7 thoughts on “The Opportunistic Apocalypse

  1. I rather see the 2012-phenomenon as the latest outcome of the correlationist circle which both modernism and postmodernism depend on. Ironically, by breaking this correlationist circle we may end up in ontologies not too different from the “nonmodern” ones. Panpsychism plays a significant role in object-oriented ontologies and Meillassoux’s speculative materialism allow for a virtual God that may come to existence ex nihilo. Latour’s new project on multirealisms/modes of existence can perhaps also be seen in this light.

    http://haecceities.wordpress.com/2012/12/12/2012-the-correlationist-circle-that-feeds-the-2012-phenomenon/

  2. Claire, Johan,

    Fascinating stuff. An important reference here may be German sociologist Ulrich Beck’s Risk Society. In this work, Ulrich observes that early modern science focused on visible things, simple machines, the anatomy of plants and animals. The invention of the telescope and microscope were revolutionary because they expanded the scope of vision. Science, today, however, deals witty invisible things—at least from the layman’s perspective. Social science has followed a similar track from a focus on visible wealth to a focus on invisible forces and, the focus of Ulrich’s analysis, invisible risks. One result has been a growing dependence on “experts” whose qualifications, theories and evidence are always in question. When I read Beck, I was struck by how much the new world he describes resembled the very old world of Daoist magic: invisible powers, “experts” who claim special knowledge of them, widespread skepticism about their claims coupled with a belief that there are those who really know and possess real power, a difficult proposition since they are supposed to be as rare as needles in the haystack. I noted, too, that they world of popular Chinese religion of which Daoist magic is a subset, has been fertile ground for millenarian movemts, some of which founded new dynasties while most were unmitigated, bloody disasters. What we don’t know, we fear. What we fear a lot, drives us crazy. A simple idea, but edible a powerful one, if it’s ramifications are explored.

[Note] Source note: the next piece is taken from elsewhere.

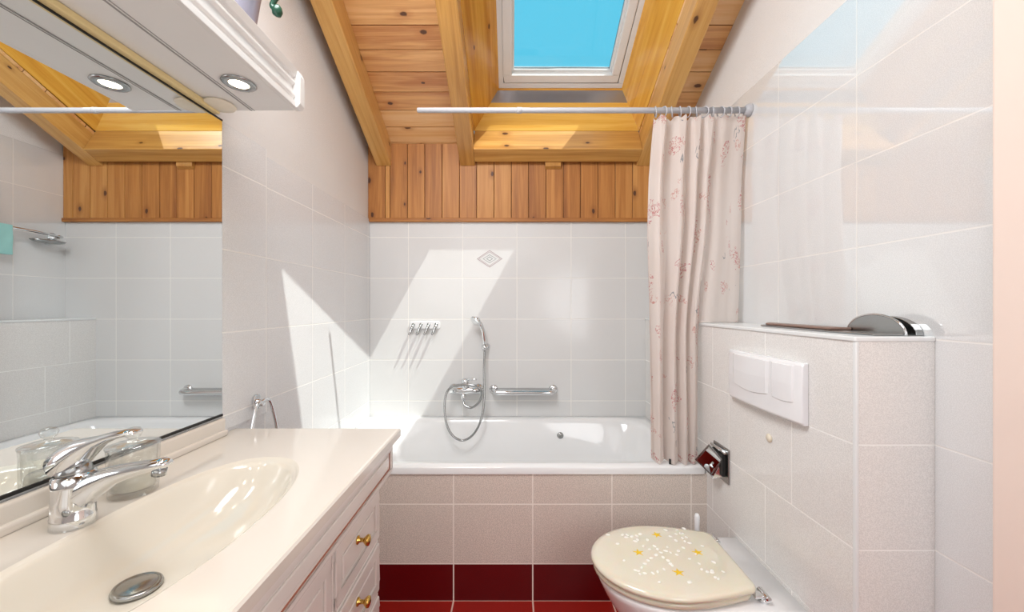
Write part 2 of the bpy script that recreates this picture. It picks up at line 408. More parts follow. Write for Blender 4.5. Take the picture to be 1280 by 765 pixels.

  3. According to Webster’s New World College Dictionary the word Apocalypse(Gr apokalypsis) means to disclose and has nothing to do with the end of the world.
    Again, the first use of the word world(OE werold) meaning Age of Man or Epoch.
    In anthropological terms we are aware that Mankind in different societies on many continents, over varying epochs used Astrology(Mathematics of the Stars) to keep time and measured the cycle of the Great Year caused by Luni Solar Precession by inventing divisions based on constellations or shapes in the night sky over its 25,920 year period, known as Ages. In Western Astrology we know these 12 successive, 2160 year ages as Taurus, Aries, Pisces and the upcoming Aquarius etc. The Maya used a different criteria the the end of their present Age of the Sun happens on the winter solstice Dec 21-23, 2012.
    Our world( Society of Man) was changed by the terrible events of 9/11 and the latter war on terror followed by the banking collapse which has changed us beyond recognition and will continue to do so.
    Thank you for letting me comment

  4. Hi Johan and John — Thank you for your comments and suggestions; Beck’s book sounds interesting, I’ll look for it. I think I have drawn wider boundaries around the 2012 phenomenon than most, so while I am interested in why some people believe (I agree that current uncertainties are part of that), I think this situation is broader than just a comparison between western 2012ers (believers) and the contemporary Maya (non-believers). In my view, western non-believers also form an important part of this phenomenon, but are often ignored. I tried to address that in this post.

    Hi Crichton – Thanks for your comment. I am using “apocalypse” in its common contemporary meaning, where it usually refers to the end of the world. I find your comment about 9/11 and the banking crisis interesting; a lot of people who think something may happen on 2012 are concerned about serious global issues such as global climate change, predatory capitalism, etc. Those are concerns they share with others, although many don’t expect any sort of radical overnight change.

  5. Hi Clare
    Thank you for the kind reply
    I wanted to share the real meaning behind the original word Apocalypse for, what I consider to be, a valid reason. That reason is that most prophetic messages in wood stone and word from our ancestral past are misunderstood. I think, if I may say as a guest here, it would be wrong of me to translate the meaning of the word contemporary for the readers, but it would seem reasonable that if we were to try to understand history or prophesy, we must use the original meaning to understand the message written in a different language that appears to be the same.
    In the future generations(a foretelling) as the science of psychology progresses we will eventually understand the power of mass hysteria and the results of confusion and we will also understand our collective power to bring about our most feared results or our most fervent dreams. It is misspelling or spelling correctly that makes the difference.
    Please forgive this old and learned man for trying to sway opinions by asking that the young people who’s world it is to make or destroy ,take a look at another point of view.

  6. Crichton,

    Are you suggesting that ancient ‘prophecies’ are real things, but that in the Mayan case, they have been misinterpreted? How is it that you came to this conclusion?

  7. Prophesy or prophecy,could be to foretell under divine guidance.
    I cannot say that, but having studied ancient methods of time keeping, Egypt, Mesopotamia, China, India,”Celtic” and the Maya with whom I spent some time in the late 1990’s, I am aware that “ancient” people did not think in the modernistic way attributed to Luthor and Kant that led to linear thought and Darwinism.
    Post Modernism may be closer to the archetype, in my opinion.
    I demonstrated the ability of Neolithic Man to read angles to 3 arc minutes and how they used the cyclical phenomena of the planet’s motions against fixed background constellations to keep calendars which is the other description of divine meaning, clever conjecture and using a divining rod, a method, which for Christian expediency became occult.

    Time is a Man-made concept but if we are to understand the mathematical and psychological methods used to understand and employ Time that led to our present civilisation and mindset, we need to understand the way these long dead “Prophets” of extinct civilisations thought and communicated to themselves and their descendants.

    The Mayan Calendar is therefore an astrologically based cyclical system of measurement and having been interpreted into the Julian Calendar insists that the end of a creative Age of the Sun (An Age) is due on the 21-23rd December 2012 at the winter solstice.

    The winter solstice and its 3 day standstill is the right time when the sun is “Reborn” as far as the ancient northern civilisations were concerned.
    Even Christianity, Islam and Judea have their roots in the teachings of Akhenaten and his insistence of the Monotheistic God which gives life in a moment of astrological time.